Policy Report Reveals Trouble For Georgia School Districts – Part 1
A new report from the Georgia Budget & Policy Institute reveals many of the state’s school districts have overcrowded classrooms and have had to reduce the number of school days… all in order to help balance tight budgets.
This week, WABE takes an in-depth look at the policy report; Survey Says: Trouble for Schools, Cuts in Education Spending Mean Fewer Schools Days and More Crowded Classrooms.
If Georgia is going to grow jobs and stabilize the state’s economy, then cuts to education funding must stop.
That’s the conclusion of the new report from the Georgia Budget & Policy Institute.
Of 180 school districts that were sent a survey, 150 responded.
Taifa Butler, the deputy director of the institute, says many districts are under stress.
“We found two and three school systems report cutting the calendar and that those days range from six days to thirty-six days.”
Class sizes also increased for many of the state’s districts.
Six in ten of the districts reported an increase.
A reduction in school days is just one of the factors that can impact Georgia students, according to Butler.
She says state funds to Georgia school districts have been in decline longer than the country’s most recent recession.
“But over time, since when we’ve done our budget analyses since the implementation of No Child Left Behind, the state and local revenue per pupil spending is down 12 percent.”

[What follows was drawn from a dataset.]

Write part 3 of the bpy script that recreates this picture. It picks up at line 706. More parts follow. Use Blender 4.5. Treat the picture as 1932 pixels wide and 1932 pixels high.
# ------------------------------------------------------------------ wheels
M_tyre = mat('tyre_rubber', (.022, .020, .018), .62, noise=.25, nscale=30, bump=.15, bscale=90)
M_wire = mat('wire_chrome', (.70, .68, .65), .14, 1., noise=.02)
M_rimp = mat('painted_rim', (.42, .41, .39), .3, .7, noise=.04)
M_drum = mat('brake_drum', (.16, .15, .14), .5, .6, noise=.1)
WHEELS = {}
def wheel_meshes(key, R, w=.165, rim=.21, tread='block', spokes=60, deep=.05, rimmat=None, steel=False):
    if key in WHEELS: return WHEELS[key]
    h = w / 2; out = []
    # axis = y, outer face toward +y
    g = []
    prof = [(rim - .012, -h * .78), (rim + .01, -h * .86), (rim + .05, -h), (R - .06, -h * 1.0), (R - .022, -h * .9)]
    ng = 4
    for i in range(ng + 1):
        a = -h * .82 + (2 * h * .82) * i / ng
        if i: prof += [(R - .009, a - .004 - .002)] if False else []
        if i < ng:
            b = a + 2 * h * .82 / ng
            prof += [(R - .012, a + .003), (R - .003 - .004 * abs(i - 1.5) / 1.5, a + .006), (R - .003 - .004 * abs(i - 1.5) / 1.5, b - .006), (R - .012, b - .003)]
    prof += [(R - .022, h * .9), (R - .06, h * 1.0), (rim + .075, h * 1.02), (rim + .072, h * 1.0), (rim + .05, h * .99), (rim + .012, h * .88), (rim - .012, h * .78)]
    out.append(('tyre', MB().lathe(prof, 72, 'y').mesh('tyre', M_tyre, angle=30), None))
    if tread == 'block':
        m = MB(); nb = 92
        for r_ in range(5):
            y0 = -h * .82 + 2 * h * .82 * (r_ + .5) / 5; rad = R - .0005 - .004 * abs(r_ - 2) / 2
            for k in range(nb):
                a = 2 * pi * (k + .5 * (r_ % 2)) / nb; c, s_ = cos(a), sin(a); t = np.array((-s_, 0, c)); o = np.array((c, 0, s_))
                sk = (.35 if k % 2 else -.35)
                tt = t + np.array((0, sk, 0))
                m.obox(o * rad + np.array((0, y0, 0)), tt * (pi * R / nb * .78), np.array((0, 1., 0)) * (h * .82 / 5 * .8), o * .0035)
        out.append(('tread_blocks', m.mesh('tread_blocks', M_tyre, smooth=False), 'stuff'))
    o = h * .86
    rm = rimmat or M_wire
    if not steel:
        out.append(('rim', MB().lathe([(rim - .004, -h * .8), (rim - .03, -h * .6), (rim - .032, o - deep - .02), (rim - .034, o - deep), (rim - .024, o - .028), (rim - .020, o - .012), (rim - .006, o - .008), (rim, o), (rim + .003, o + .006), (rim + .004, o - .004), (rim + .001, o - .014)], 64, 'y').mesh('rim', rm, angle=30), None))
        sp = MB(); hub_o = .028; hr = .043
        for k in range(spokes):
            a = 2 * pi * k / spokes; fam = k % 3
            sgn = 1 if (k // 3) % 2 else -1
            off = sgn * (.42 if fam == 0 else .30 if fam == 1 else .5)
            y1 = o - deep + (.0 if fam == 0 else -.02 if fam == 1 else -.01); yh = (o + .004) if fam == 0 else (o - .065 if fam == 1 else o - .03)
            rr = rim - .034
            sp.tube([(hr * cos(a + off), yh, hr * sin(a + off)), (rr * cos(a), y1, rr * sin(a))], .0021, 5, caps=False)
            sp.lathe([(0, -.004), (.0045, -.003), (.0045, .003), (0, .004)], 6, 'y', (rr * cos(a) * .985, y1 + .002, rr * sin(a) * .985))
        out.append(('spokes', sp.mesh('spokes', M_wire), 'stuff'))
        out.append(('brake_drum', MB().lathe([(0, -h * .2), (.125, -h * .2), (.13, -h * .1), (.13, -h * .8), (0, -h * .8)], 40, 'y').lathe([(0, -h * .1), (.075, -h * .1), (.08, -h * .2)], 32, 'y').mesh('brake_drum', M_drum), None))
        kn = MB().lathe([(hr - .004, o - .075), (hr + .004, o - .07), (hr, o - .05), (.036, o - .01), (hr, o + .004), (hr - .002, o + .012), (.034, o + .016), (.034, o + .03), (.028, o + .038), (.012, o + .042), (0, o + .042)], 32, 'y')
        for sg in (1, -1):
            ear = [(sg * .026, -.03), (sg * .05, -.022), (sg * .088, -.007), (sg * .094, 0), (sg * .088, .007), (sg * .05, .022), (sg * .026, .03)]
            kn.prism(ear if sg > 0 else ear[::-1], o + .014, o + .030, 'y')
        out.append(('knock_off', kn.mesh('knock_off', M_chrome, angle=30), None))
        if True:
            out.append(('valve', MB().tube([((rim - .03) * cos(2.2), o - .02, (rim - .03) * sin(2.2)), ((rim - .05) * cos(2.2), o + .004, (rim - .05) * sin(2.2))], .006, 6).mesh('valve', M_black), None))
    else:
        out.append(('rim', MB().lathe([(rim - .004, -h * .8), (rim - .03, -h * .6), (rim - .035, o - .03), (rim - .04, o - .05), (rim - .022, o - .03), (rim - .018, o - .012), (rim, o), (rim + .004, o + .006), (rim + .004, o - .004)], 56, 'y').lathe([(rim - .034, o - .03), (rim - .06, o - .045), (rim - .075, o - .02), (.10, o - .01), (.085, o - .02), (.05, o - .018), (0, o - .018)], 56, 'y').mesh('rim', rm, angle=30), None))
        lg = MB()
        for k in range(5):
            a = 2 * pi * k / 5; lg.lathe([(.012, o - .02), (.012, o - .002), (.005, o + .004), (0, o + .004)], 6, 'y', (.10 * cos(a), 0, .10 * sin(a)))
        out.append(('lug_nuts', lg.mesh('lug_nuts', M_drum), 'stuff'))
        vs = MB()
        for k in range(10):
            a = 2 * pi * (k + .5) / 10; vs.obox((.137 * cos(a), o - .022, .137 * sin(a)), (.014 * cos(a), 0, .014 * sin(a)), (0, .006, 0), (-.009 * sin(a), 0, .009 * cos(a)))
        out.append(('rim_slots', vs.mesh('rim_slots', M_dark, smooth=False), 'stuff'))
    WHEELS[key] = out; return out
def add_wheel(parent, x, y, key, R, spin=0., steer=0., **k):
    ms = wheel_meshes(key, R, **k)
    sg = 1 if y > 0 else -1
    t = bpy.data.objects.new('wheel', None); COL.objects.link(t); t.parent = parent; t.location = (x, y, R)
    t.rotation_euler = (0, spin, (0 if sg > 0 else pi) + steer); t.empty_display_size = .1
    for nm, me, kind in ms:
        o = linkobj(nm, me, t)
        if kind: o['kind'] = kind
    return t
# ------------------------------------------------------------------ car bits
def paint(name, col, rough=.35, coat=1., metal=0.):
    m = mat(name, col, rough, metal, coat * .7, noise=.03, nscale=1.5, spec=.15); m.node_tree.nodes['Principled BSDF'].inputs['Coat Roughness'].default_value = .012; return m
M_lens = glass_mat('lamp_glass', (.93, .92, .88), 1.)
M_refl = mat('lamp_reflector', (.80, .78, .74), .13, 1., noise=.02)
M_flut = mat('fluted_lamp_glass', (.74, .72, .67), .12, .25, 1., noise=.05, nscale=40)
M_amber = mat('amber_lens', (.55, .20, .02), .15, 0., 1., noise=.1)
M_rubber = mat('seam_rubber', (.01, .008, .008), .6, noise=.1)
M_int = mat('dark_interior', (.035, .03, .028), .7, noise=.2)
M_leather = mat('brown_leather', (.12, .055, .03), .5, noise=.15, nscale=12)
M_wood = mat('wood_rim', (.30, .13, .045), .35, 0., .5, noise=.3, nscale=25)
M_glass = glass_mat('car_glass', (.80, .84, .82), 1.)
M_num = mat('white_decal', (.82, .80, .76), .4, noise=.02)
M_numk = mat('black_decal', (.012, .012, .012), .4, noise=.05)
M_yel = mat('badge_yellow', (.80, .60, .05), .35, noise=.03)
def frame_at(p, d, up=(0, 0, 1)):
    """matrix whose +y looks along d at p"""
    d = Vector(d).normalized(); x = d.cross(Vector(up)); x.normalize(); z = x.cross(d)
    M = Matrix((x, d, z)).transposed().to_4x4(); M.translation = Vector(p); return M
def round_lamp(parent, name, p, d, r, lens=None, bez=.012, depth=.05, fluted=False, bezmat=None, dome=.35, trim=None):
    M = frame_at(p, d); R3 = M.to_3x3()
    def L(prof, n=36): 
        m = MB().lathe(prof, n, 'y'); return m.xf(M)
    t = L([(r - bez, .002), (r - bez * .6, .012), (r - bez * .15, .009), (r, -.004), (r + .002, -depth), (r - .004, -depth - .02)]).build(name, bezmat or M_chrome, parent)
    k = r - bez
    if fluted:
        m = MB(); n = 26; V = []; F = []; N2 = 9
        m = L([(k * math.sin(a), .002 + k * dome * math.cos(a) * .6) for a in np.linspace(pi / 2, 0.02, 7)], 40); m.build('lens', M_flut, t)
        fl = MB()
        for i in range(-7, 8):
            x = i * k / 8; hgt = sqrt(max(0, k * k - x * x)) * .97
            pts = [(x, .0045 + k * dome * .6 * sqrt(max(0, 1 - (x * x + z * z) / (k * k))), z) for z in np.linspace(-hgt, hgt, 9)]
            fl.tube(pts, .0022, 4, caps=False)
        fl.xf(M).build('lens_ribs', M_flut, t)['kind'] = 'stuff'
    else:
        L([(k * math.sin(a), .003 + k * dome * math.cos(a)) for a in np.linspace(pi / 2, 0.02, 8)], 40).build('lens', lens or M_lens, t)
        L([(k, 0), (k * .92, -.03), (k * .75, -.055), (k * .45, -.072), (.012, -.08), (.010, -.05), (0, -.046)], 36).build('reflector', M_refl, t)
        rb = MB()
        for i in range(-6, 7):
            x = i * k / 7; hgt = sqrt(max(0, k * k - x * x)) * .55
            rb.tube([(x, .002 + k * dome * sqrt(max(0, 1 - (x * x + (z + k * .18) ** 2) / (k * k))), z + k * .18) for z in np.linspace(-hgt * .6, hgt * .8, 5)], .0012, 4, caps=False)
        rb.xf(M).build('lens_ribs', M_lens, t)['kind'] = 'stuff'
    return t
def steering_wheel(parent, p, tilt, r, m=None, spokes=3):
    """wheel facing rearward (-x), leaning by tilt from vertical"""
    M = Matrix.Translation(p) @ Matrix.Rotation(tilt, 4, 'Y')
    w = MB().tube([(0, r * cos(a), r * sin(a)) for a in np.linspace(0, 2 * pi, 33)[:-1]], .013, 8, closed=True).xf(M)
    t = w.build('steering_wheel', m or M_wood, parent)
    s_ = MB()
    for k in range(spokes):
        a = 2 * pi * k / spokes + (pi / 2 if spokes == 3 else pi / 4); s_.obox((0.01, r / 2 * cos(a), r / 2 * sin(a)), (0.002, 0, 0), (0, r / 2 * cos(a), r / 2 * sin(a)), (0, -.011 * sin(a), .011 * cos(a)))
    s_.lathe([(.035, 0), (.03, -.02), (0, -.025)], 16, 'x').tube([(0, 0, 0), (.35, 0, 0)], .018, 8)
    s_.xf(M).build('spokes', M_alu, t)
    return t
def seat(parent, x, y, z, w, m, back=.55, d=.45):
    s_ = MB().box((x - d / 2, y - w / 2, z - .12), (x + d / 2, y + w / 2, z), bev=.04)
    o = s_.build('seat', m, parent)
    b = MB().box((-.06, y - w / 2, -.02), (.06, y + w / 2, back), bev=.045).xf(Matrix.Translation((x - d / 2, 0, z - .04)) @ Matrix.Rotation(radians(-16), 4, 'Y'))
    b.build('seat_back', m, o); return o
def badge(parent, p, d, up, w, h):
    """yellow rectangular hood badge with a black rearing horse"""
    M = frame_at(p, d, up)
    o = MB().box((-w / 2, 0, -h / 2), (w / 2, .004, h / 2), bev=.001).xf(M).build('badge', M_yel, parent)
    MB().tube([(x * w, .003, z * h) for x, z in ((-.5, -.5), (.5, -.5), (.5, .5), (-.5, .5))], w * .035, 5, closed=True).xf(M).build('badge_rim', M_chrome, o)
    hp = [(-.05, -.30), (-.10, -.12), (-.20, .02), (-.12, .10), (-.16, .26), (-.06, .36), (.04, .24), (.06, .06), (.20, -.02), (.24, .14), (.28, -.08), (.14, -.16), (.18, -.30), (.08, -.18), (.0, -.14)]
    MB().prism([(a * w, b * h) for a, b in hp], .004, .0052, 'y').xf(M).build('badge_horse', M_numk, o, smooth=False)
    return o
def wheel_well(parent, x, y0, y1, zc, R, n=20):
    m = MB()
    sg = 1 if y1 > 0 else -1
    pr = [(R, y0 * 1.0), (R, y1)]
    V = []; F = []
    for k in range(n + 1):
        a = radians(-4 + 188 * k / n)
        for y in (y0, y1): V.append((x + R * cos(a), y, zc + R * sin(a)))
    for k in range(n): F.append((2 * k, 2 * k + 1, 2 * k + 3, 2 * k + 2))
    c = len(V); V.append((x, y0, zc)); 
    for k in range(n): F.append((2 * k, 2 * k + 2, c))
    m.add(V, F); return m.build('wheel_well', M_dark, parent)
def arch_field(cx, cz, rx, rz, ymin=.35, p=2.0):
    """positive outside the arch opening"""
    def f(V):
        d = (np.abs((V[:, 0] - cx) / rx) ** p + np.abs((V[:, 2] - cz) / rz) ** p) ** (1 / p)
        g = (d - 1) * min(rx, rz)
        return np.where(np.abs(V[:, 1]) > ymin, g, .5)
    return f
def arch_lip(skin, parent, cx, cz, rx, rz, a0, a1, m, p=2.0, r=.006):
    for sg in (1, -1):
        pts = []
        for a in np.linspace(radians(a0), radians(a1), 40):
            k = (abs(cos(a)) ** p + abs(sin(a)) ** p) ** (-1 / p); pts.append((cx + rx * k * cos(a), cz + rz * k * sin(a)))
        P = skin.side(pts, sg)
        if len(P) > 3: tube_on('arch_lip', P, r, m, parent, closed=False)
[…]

Now that the state has mandated common core standards, Butler wonders how districts will meet them with continued cuts.
“As Georgia makes the great ambitious goals about graduating more students on time and elevating the academic rank of our students, we have some serious challenges to meet those goals funding cuts if we continue this course of budget cuts.”
The other key finding revealed the number of Georgia teachers in the classroom fell by more than 85-hundred since the 2008-09 school year.
Taken from the report, Survey Says: Trouble for Schools, Cuts in Education Spending Mean Fewer Schools Days and More Crowded Classrooms
The Damage Done
The Georgia Budget & Policy Institute (GBPI) surveyed Georgia’s 180 school districts on the impact of state funding cuts. The 150 districts that responded educate more than 1.53 million students and represent 92 percent of the students in Georgia public schools.
Key findings from the survey include:
Fewer school days for students: Two in three school districts reported cutting the calendar for the current school year.
Larger classroom sizes: Six in 10 school districts reported an increase in average classroom size from the prior school year.
Fewer classroom teachers: The number of classroom teachers in Georgia decreased by more than 8,500 since the 2008-09 school year, even as the number of students increased.
Pay cuts for teachers: Three in four school districts reported they would reduce teacher workdays resulting in pay cuts.